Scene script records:

_ _ _ _

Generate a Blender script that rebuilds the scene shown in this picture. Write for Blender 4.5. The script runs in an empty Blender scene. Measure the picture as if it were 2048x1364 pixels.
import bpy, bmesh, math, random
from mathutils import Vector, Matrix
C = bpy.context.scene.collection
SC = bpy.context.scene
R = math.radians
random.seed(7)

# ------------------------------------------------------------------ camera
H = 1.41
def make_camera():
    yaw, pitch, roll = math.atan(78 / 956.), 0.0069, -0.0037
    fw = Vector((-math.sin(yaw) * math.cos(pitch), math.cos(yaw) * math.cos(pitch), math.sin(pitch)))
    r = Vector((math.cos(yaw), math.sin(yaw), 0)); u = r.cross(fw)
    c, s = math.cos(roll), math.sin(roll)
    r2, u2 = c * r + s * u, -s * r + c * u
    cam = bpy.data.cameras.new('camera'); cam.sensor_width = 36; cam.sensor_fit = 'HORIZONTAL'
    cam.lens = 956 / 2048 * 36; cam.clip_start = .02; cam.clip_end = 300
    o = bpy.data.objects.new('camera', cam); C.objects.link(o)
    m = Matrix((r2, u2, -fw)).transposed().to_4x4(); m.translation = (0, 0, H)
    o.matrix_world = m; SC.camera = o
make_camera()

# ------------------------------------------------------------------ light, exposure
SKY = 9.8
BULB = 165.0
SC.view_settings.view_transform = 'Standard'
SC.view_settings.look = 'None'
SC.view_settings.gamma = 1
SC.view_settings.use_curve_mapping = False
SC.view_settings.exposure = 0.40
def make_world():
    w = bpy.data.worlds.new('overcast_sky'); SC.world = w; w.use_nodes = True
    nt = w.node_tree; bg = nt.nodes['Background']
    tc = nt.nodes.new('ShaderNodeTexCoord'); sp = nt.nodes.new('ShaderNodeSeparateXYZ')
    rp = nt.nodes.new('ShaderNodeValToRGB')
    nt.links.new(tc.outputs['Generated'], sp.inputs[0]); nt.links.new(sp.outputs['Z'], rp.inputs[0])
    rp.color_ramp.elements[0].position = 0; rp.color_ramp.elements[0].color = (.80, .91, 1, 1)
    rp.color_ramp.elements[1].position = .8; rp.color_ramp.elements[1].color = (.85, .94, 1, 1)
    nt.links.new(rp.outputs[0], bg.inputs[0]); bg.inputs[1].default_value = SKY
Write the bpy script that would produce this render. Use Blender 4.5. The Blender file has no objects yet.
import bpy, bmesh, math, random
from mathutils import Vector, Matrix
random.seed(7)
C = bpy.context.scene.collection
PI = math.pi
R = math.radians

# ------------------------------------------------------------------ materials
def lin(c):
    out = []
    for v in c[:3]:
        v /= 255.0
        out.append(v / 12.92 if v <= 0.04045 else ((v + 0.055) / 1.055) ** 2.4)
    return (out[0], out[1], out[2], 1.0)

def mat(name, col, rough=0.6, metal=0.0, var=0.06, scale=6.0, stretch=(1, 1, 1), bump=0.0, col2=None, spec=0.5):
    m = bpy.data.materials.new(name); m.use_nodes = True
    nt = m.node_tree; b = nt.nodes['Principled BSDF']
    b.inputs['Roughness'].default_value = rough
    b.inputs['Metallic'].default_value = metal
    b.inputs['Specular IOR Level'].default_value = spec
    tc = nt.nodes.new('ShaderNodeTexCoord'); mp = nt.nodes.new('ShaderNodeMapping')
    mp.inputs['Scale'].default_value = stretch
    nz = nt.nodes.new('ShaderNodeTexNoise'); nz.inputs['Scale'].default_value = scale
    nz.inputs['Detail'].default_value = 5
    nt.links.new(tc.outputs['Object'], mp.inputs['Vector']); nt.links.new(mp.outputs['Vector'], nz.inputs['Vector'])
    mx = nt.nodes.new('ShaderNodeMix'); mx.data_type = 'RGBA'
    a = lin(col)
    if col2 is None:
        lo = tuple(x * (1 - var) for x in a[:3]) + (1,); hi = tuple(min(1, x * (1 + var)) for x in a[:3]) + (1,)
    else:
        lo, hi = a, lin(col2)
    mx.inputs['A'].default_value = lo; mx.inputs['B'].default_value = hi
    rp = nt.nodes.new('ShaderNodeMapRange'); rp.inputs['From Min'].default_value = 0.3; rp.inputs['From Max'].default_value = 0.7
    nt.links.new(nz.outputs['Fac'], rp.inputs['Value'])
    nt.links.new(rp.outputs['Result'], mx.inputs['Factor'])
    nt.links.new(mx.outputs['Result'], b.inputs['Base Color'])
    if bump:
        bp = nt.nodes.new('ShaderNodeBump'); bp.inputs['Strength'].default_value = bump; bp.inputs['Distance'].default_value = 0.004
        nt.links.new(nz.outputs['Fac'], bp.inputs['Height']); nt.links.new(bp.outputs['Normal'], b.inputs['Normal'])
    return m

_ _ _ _

Given instruction:
Your task is to print the lines from the one containing "Write the bpy" through the one containing "return (out[0], out[1], out[2], 1.0)", exactly and with nothing added.

Solution below:
Write the bpy script that would produce this render. Use Blender 4.5. The Blender file has no objects yet.
import bpy, bmesh, math, random
from mathutils import Vector, Matrix
random.seed(7)
C = bpy.context.scene.collection
PI = math.pi
R = math.radians

# ------------------------------------------------------------------ materials
def lin(c):
    out = []
    for v in c[:3]:
        v /= 255.0
        out.append(v / 12.92 if v <= 0.04045 else ((v + 0.055) / 1.055) ** 2.4)
    return (out[0], out[1], out[2], 1.0)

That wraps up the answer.